NUMERO 10

     

NEVE D’ELITE

Sonia Sbolzani

 

 

Quando si parla di crisi delle “settimane bianche”, sul banco degli imputati non siedono solo i capricci della neve. Le origini del fenomeno, in effetti, sono strutturali e coinvolgono una serie di cause interrelate di natura ambientale, economica, sociale.
Si prevede, ad esempio, che nelle stagioni a venire la neve scarseggerà sempre più, anche per colpa dei mutamenti climatici globali che innalzeranno la temperatura media di quasi due gradi in pochi lustri (nel 2030 le giornate di innevamento sulle nostre Alpi si ridurranno del 25% e solo sopra i 2000 metri il riscaldamento avrà scarsi effetti).
Già adesso, quindi, vanno effettuati investimenti adeguati per limitare i danni: da piste meno esposte al sole a sistemi di trasporto verso quote più elevate, da una maggior produzione di neve artificiale ad una più attenta gestione di quella naturale.
Va considerato, poi, il costo crescente della vacanza sulla neve, che comprende, oltre ad attrezzature e ski-pass, hotel e ristoranti, sicché la settimana bianca (o quel che ne resta) appare sempre meno competitiva rispetto ad altre proposte turistiche (soprattutto all’estero).
Sembra improbabile, d’altro canto, un’ulteriore espansione delle pratiche sportive invernali, visto che il numero degli sciatori europei si sta assestando ed è estremamente difficile attrarre nuovi turisti da Paesi lontani (oltretutto per così pochi giorni).

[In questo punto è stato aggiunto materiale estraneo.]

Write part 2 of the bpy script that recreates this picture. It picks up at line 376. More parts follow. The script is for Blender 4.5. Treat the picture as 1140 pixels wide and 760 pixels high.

Si è molto favoleggiato, negli ultimi anni, di potenzialità dell’Est Europa come bacino di provenienza di nuove leve, ma si è poi verificato che quel tipo di sciatori, semmai possa costituire un gruppo cospicuo, preferisce puntare su stazioni a basso costo.
Da non sottovalutare, inoltre, è la questione demografica. I nostri sciatori classici stanno invecchiando e, se continueranno a frequentare la montagna, pretenderanno servizi qualitativamente migliori: alberghi confortevoli, cibo genuino, centri benessere, terme, casinò, bei negozi, ambiente pulito, possibilità di passeggiate sulla neve. D’altra parte, i giovani si rivelano sempre meno interessati agli sport tradizionali e inclini a novità come snowboard o carving. E in parallelo richiederanno più divertimento e attrattive socio-culturali. Qualcuno si è spinto a dire, pertanto, che le nostre località alpine dovranno trasformarsi in snow-park (con tanto di biglietto d’ingresso).
Ma a parte le congiunture invernali per scarsità di neve, la perdita di appeal della montagna desta preoccupazioni anche d’estate, allorché la concorrenza del mare (che funge da calamita con le cosiddette “tre esse”: sea, sun, sex) sembra imbattibile.
Si impone, pertanto, in tutta la sua crucialità la questione dell’immagine: va capito, in primis, perché il turismo alpino non esercita più (in particolare sui giovani) l’attrazione di una volta e perché stenta a farsi largo sui mass media, quindi ad arrivare alla gente. In effetti, pare che la montagna faccia notizia solo per gli sporadici incidenti, mentre dell’epica dell’alpinismo nulla sembra rimasto dopo l’era Messner, che comunque era anche un mago della comunicazione, non dimentichiamolo! Una soluzione, allora, può consistere nell’efficace impiego degli strumenti del marketing, ovvero tutte quelle iniziative (eventi, campagne pubblicitarie, azioni promozionali, ecc.) che richiamano l’attenzione dei potenziali turisti (sarebbe davvero un delitto se l’alpinismo, che pure ha ancora i suoi appassionati, diventasse “come il melodramma e la musica in cui contano solo i classici, mentre il contemporaneo è roba da fanatici”, come ebbe ad affermare il giornalista e storico dell’alpinismo Pietro Crivellaro).
In questa prospettiva, ça va sans dire, molte stazioni sciistiche di piccola dimensione sono destinate, per sopravvivere, a cambiare radicalmente strategia, chiudendo i loro modesti impianti e concentrandosi invece sul consolidamento degli effettivi punti di forza: il paesaggio, l’ambiente naturale, la cultura locale, le strutture ricettive.
Le cittadine montane che possono vincere la partita competitiva sono quelle già ora responsabili e consapevoli, a tutti i livelli, della necessità di attrezzarsi ed organizzarsi meglio per offrire una qualità più elevata e una crescente varietà di servizi (a costi più contenuti resi possibili dal conseguimento di economie di scala), per garantire trasporti più efficienti e pacchetti più integrati, per innalzare la propria immagine e promuoverla attraverso canali nuovi, a cominciare da Internet.
Non pochi centri alpini italiani sono già sulla buona strada e lo prova il fatto che essi risultano i meno colpiti dalla crisi e in grado di attirare i big spender, stranieri inclusi. Dato che, nelle previsioni, quello di montagna tornerà ad essere un turismo d’élite, puntare su un’ospitalità di livello superiore per un pubblico più ristretto, ma più ricco, è la via obbligata, in particolare, per le già prestigiose stazioni dolomitiche.